Once upon a time, Lloyd Banks was the hottest young rapper in New York. When G-Unit ran things, the Punchline King was who people waited to hear pop up on a record. Hot 97 freestyles, G-Unit Radio mixtapes, you name it -- people just wanted to hear Banks tear s--t to shreds.

The last buzzing record he had was 'Make It Stack,' bolstered by a feature from the then-buzzing A$AP Rocky in 2012. Rocky's verse isn't even dope; the importance of his presence on the song speaks volumes about the state of New York rap today. Banks starts the song with, "Too much thinking, on top of that I'm gettin' high and drinking," digging a little deeper than he usually does. It's a streak that is perhaps most often inspired by Doe Pesci, the producer behind 'Make It Stack,' 'Failures No Option,' and 'You Wish,' some of the strongest songs Banks has dropped in recent years. But without a rapper who sounds like he's from the South, Banks no longer gets any love. In a 2006 XXL feature after his 'Rotten Apple' LP went triple wood, he even took a shot at the South and claimed NY would be back on top once more. That's yet to happen.

How quickly us New Yorkers forget. No, the PLK isn't what he used to be, but he's still the nicest one in G-Unit, whether or not that means anything. He was even being groomed as a singles artist back in the 'Hunger For More' days, but he couldn't sustain his status after the debut LP. What we're left with today are solid, non-commercial projects like 2012's 'Cold Corner 2' that leave Lloyd Banks looking just like the cover art.

Fly down the Eastern seaboard to Florida and you'll find a trendier artist: Robb Bank$. He's in the same vein as artists like Yung Lean, Main Attrakionz, SpaceGhostPurrp, and A$AP Rocky -- guys whose songs are determined more by production and atmosphere than lyrics. His songs, like the above 'Practice,' float in a cup of codeine, often thanks to beat wizards like Nuri and Purrp. Robb's flows tend to oscillate between hyperactive and molasses-like, which is at least more intriguing than some of these other nighty night rappers today. In 2012, I watched Action Bronson walk into an office and tell everyone he thought Bank$'s live show was dope.

That year, Robb broke out with his project 'Calendars,' where his somewhat schizophrenic personality was on full display over Aaliyah samples and Clams Casino beats. He parlayed the buzz from that project into a couple singles on iTunes, including 'Look Like Basquiat' (groan) and 'I'm That N--ga,' but nothing popped., though his fanbase remains as loyal as any. Recently, he's begun working with Sir Michael Rocks and doing shows with the Cool Kid, but Robb's core fans still await the much-anticipated 'Year Of The Savage'' LP from the South Florida rapper.
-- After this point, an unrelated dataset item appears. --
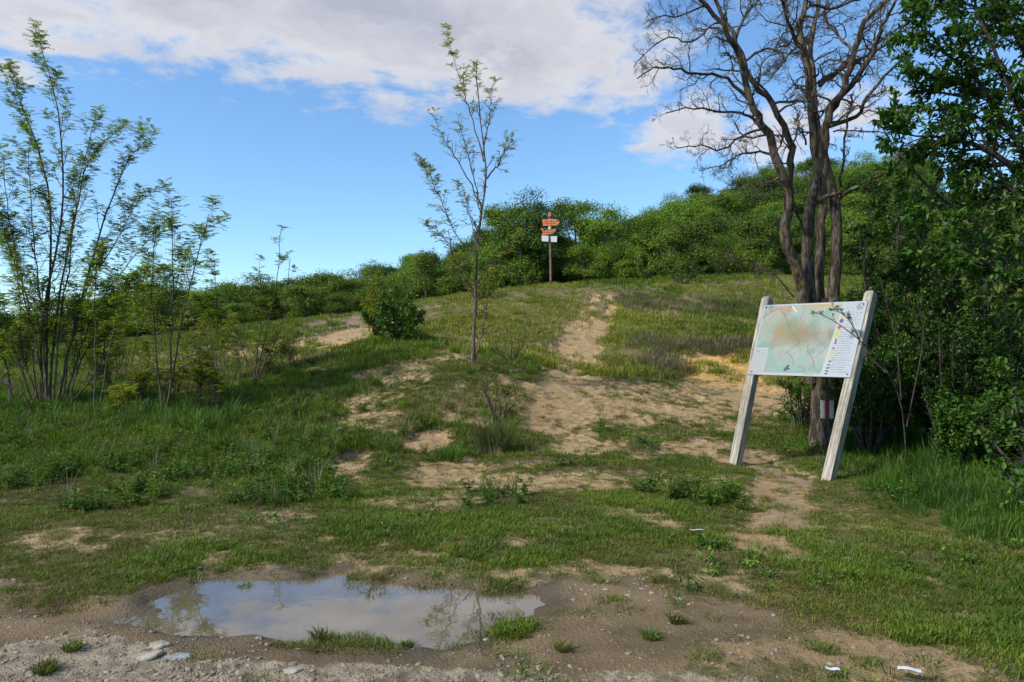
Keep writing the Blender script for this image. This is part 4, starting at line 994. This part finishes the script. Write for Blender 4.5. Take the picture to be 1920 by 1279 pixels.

He's not nicer than Lloyd Banks, though. To reiterate: yes, PLK has lost a step from the days of flaming Funk Flex freestyles, but the market has changed more than he has, and in an industry where nostalgia (instead of futurism) seems to fuel a majority of today's buzzing NY artists, you can understand why people want to hear G-Unit more than they want to hear about Lloyd Banks's feelings. It's a shame, because Banks has done solid work with relatively unknown producers like Tha Jerm and Formula 2, but few people care. You have to sound Southern if you want to be 'On Fire' now.
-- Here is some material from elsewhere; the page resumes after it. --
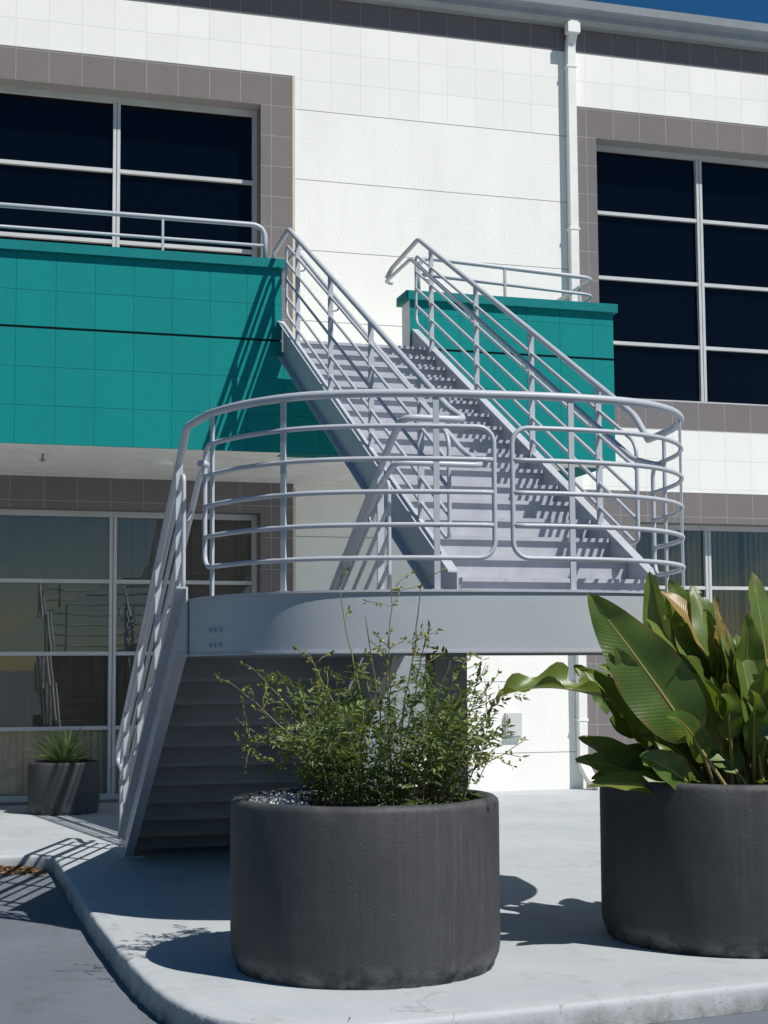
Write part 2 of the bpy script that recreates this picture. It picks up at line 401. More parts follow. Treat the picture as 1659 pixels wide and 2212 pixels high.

Robb Bank$ has the charisma to go places, though his last mixtape, 'Tha City,' was too monochromatic to grab any new fans. Lloyd has seemed disgruntled in the past - he was ready to call it quits after 'Rotten Apple' - but perhaps the reunion of G-Unit will light a fire under his ass to take advantage of the spotlight. He can't let 50 determine his career forever, and if Bank$ wants to reach the next level, he can't let production steer his path either. Robb needs to show he can dominate a beat instead of the other way around. If he masters that, and tweaks his songwriting towards something catchy, you might see him pop up with a hit soon.